Heroes are made in October and there has been no greater hero this postseason than Texas Rangers slugger Adolis García. The two-time All-Star clubbed 39 home runs during the regular season, second most in the American League, and he's taken his game to another level in the postseason. Garcia is hitting .339/.391/.763 with eight home runs and 22 RBI in 14 games this October.
"Just very happy at the opportunity to be in the history books," García said after his walk-off home run against the Arizona Diamondbacks in Game 1 of the World Series. "But like I said as well, just when I'm in the batter's box, I'm just focused and I tune out everything, every other noise, and I'm just focused on the situation."
García's 22 RBI are the most ever in a single postseason and he also set the single-series record with 15 RBI against the Houston Astros in the Championship Series. His eight homers are tied for the second-most ever in a single postseason, two fewer than Randy Arozarena had in 2020, with at least three games left in the World Series. Arozarena had 86 plate appearances that postseason. García currently has only 64.
"He's done such a great job of (staying in control of his at-bats)," Rangers manager Bruce Bochy said after Game 1 against the D-backs. "We saw him in the last series. We saw him toward the end of the season. And he's doing such a great job of controlling his emotions, so to speak, where he's not over-swinging and he's staying under control. That's fun to watch when he does that."
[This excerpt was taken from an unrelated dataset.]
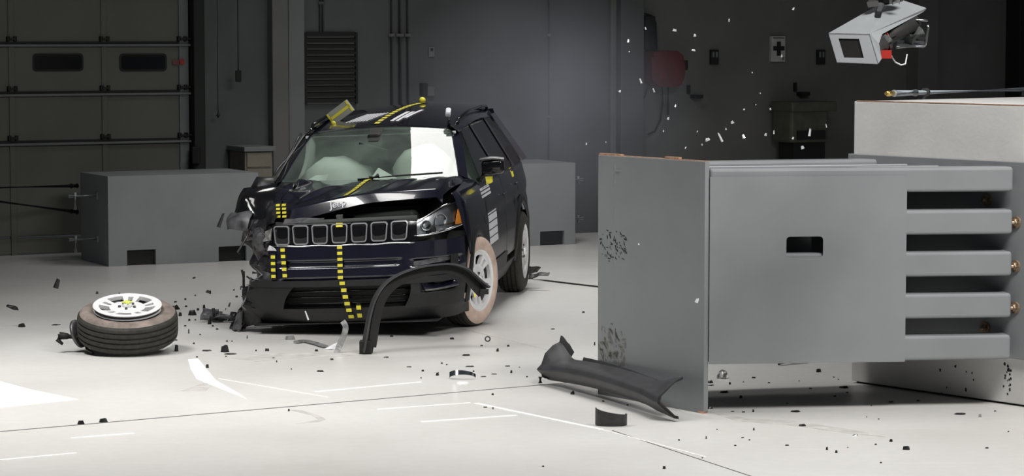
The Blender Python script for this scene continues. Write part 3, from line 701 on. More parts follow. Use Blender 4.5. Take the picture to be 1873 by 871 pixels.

Controlling at-bats was not always a strength of García's. He has been a free swinger most of his career, so while he brought immense power to the plate, pitchers could exploit his aggressiveness and get him to chase out of the zone. That is no longer the case. García does not expand the zone nearly as much as he did earlier in his career. A graph is worth a thousand words:
García's improved discipline is most notable against non-fastballs. A year ago, he swung at 45.7% of the breaking balls and offspeed pitches he saw outside the strike zone. This year, that's down to 31.5%, a tick better than the 32.0% MLB average. Among qualified hitters, only teammate Nathaniel Lowe cut his chase rate more than García from 2022 to 2023. Bochy saw this coming in spring training too.
"I didn't know Adolis until I came here this spring and I saw him chase one slider, and it might have been a pitch he chased a lot, but he's shown good discipline at the plate, so I haven't seen it. That's why I like to form my own evaluation until I see these guys," Bochy told SI.com in March. "... I've seen a guy this is not what you might read in the report or his evaluation. He is throwing out really good at-bats. His discipline has been very good this spring. That's what's impressed me about him."
García's improved plate discipline was on display not during his walk-off homer in Game 1, but during his third-inning walk against Zac Gallen. Gallen executed a good curveball below the zone in a 2-2 count -- his curveball had a stellar 40.6% swing-and-miss rate in 2023 -- but García didn't flinch. Then he took a 3-2 changeup in the dirt to work a walk that loaded the bases.
Mitch Garver followed with a walk of his own, which forced in the game-tying run. In the past, García was vulnerable to two-strike curveballs exactly like the one Gallen threw. This season, he's done a much better job of not only being competitive in two-strike counts, but doing damage with two strikes. Here are García's numbers in two-strike counts:
OPS | Chase % | Swinging strike % | |
---|---|---|---|
2021-22 | .522 | 49.7% | 22.1% |
2023 | .611 | 36.1% | 17.6% |
MLB average | .527 | 39.0% | 15.0% |
García turns 31 in March, so he's not a young kid by baseball standards. Plate discipline and swing decisions are difficult to improve to start with, and especially so when a player is this deep into his career. The biggest plate discipline gains typically come when the player is in the 18-24 range. Improving plate discipline as much as García has at this stage of his career is uncommon and impressive.
The Rangers are fortunate they still have García -- they put him on waivers in February 2021 and any team could have claimed him, but didn't -- but you need a little luck along the way to build a pennant-winner. García's much improved approach is not luck though. He has worked at it for years and it is the result of hard work and good coaching, and now he's shining on the game's biggest stage.
"First of all, thanks to God who has been there with me since Day 1, has helped me throughout this process," García said after World Series Game 1. "And also hard work and effort that I've put in to try to get to this point."